#### [Objective]
Begin with the line containing "tatami(c1, c3, YN, .12, 'tatami" and end with the line containing "tatami(c3, XR, YN, 1.05, 'tatami"; set down that block verbatim and nothing else.

#### [Source excerpt]
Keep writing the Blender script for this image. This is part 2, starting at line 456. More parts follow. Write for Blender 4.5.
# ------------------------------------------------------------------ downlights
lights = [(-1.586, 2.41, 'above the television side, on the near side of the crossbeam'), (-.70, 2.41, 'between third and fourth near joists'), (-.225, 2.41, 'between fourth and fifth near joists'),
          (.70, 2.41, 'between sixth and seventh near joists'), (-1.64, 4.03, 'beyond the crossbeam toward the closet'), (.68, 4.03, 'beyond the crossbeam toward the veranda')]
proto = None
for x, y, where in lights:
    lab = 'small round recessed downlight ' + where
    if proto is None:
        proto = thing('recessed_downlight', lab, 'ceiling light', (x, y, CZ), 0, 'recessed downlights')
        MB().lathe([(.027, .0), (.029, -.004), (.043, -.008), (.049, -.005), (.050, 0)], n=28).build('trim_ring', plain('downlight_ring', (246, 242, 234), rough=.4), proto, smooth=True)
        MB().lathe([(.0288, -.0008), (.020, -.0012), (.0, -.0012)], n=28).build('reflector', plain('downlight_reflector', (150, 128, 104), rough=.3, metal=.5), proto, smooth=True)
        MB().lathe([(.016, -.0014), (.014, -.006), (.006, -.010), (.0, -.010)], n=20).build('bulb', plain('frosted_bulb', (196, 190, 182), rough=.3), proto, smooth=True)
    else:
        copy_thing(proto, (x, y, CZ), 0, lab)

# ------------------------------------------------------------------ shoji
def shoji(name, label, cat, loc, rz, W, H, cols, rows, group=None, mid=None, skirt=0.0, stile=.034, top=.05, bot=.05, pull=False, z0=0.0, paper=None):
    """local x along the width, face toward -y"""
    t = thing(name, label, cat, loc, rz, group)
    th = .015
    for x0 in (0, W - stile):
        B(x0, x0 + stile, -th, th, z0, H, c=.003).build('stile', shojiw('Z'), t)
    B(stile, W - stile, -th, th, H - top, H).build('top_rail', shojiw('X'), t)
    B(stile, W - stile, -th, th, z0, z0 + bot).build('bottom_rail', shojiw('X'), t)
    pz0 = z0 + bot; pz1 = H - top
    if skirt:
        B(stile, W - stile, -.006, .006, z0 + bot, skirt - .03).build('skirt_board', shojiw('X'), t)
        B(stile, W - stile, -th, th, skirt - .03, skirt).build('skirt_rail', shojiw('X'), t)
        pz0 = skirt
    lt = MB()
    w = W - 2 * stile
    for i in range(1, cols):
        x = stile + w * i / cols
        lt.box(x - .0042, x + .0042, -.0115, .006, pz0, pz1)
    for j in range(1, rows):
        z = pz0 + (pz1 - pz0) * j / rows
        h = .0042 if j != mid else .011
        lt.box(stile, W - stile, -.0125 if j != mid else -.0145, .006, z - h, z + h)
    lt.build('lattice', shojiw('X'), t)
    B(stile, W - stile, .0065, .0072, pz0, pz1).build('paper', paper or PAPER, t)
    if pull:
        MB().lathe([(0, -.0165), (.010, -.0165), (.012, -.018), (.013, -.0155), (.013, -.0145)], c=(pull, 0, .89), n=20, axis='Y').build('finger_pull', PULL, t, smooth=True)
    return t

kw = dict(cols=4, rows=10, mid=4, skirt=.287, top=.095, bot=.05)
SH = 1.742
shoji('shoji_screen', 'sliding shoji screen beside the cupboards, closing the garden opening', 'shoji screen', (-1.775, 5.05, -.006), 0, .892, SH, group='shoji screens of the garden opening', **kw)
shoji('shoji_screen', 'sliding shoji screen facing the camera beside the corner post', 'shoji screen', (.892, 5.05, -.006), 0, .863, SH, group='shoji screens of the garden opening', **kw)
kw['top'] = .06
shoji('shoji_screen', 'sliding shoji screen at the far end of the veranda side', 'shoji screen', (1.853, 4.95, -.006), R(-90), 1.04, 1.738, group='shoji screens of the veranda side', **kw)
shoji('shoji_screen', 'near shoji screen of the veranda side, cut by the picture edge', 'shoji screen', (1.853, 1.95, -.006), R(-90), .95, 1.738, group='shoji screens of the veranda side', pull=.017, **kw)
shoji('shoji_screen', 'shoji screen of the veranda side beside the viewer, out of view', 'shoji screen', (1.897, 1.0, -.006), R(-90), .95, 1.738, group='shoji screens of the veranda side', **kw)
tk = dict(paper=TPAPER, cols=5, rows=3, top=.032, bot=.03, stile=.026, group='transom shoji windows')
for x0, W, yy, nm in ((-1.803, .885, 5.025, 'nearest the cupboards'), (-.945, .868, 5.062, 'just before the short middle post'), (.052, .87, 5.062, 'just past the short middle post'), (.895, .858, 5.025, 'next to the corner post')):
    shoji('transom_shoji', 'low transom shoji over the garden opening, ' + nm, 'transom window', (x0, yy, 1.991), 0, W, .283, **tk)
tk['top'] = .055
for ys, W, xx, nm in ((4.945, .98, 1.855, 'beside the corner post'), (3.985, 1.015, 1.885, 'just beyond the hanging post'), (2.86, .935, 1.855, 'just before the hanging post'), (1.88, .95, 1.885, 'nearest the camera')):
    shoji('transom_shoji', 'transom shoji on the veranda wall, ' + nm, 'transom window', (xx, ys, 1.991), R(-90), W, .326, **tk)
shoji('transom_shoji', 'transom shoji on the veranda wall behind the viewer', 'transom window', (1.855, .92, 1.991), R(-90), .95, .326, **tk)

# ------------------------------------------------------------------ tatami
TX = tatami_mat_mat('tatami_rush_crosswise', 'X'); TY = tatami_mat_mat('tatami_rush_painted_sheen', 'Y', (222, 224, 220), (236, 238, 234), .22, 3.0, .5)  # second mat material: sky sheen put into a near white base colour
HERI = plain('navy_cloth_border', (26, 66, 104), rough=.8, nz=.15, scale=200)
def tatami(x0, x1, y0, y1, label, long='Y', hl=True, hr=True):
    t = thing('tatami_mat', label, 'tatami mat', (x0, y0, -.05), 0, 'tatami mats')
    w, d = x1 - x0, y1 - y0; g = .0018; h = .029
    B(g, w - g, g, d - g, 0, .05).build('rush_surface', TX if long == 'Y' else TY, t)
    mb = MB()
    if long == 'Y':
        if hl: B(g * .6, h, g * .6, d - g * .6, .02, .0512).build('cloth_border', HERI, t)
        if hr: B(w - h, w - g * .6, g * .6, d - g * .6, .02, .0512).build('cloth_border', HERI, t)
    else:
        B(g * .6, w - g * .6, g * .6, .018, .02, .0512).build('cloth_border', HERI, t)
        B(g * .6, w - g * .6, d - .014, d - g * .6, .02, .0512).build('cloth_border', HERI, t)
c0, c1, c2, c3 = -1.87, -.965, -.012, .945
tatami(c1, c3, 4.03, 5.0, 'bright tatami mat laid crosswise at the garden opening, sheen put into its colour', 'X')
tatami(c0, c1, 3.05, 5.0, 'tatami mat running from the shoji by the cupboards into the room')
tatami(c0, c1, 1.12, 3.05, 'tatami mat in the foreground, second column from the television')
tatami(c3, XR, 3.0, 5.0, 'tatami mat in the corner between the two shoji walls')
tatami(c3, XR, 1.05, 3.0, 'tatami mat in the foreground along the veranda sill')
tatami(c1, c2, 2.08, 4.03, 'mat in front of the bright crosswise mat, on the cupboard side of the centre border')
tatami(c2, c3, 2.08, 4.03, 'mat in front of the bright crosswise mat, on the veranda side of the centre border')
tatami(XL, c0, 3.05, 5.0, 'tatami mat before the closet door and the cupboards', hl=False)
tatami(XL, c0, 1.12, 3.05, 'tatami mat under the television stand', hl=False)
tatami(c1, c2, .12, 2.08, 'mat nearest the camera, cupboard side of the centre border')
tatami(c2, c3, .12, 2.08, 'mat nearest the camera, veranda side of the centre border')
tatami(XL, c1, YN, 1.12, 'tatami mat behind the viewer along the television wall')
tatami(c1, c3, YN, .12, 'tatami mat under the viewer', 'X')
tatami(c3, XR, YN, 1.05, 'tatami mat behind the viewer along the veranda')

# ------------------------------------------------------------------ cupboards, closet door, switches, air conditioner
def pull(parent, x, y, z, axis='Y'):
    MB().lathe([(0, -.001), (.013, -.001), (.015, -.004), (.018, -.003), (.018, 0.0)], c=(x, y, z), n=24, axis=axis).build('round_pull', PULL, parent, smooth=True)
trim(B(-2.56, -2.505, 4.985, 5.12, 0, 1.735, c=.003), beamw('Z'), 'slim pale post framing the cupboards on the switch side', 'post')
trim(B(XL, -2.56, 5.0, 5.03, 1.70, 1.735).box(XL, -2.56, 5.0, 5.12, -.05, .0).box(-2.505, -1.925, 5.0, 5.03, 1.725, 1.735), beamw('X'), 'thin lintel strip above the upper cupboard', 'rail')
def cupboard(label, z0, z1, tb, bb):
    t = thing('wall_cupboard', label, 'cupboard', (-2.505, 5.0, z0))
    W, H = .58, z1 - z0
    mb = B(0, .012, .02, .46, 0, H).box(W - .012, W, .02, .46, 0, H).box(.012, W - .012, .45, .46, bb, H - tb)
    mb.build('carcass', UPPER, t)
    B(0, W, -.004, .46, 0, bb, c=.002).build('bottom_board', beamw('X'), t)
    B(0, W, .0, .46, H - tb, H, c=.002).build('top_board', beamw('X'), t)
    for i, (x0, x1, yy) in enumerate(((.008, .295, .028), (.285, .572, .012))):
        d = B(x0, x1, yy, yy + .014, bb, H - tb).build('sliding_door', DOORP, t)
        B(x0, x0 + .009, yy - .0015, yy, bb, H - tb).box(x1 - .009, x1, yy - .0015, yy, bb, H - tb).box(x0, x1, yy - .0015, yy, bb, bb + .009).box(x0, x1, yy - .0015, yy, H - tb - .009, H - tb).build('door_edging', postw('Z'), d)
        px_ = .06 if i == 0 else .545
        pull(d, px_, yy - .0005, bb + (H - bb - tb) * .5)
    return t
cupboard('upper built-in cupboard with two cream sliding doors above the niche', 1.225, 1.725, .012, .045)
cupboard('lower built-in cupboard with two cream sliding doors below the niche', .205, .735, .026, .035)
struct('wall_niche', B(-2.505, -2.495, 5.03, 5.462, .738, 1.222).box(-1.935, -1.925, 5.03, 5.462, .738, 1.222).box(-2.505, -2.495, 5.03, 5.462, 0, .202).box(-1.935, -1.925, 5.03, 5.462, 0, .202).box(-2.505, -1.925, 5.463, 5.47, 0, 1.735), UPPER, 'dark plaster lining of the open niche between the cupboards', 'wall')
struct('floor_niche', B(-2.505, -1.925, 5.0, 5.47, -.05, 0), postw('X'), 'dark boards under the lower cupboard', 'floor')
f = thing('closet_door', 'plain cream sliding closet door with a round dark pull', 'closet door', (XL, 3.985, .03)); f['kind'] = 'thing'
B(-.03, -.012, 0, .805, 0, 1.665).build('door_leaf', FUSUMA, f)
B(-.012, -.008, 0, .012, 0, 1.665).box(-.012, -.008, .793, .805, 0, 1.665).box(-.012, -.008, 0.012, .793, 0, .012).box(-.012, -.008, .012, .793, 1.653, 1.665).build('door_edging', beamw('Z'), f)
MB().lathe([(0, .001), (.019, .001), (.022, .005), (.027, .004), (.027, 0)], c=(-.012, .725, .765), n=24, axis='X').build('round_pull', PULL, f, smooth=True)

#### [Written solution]
tatami(c1, c3, YN, .12, 'tatami mat under the viewer', 'X')
tatami(c3, XR, YN, 1.05, 'tatami mat behind the viewer along the veranda')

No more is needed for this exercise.